Self-control when things go wrong
Scott Miker
Everyone has setbacks. Everyone assumes they are taking the right steps in life so when misfortune comes along we tend to get down emotionally. We pity our situation.
But we can’t stay down. We have to learn to see the situation for what it is, learn from it and then move on.
The other day I was watching a PBS show called Daniel Tiger’s Neighborhood with my daughters. The show is a cartoon about a tiger that learns lessons and helps share those lessons with the young viewers.
This particular episode was about making mistakes. He emphasized some valuable advice for any age. He said, “”It’s okay to make mistakes, try to fix them and learn from them too.”
Through this simple message, it had my daughters both taking the advice. They could quickly respond after spilling a cup of juice to fix it and learn from it. They would talk through how to clean it up and then come up with some way to prevent them from making the same mistake in the future.
I was proud of them but realized how basic this advice was. Through a cartoon, young children were learning a valuable life lesson that many adults fail to accept.
Instead, we tend to look for ways to shift the blame. We find others at fault or we come up with an excuse for our mistake.
This reminds me of the famous quote by Dr. Bob Chope that says, “You can’t always control the wind, but you can control your sails.”

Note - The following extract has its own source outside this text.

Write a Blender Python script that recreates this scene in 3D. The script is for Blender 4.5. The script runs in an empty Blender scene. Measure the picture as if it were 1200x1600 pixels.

As adults we have more ability to control our sails than we realize. We have more power yet we seem to give it away to protect our ego. Because if we can fix it then that means that we might be responsible for it occurring.
Therefore, when we find ourselves in a bad situation, try to fix it and learn from it too. We have to learn how to put out the immediate fire. But we also have to take the next step and think through how we can adjust something in our routine to prevent it from happening again in the future.
In order to do this, though, we need to have self-control. We can’t react impulsively. Reacting impulsively will mean that we take the path of less resistance, which will almost always be to blame others.
It takes discipline to be able to own up to a mistake. But if we don’t have the self-control to do that, then we won’t be able to fix it and then learn from it. Instead, our energy will be spent trying to make excuses and shift the blame to someone or something else.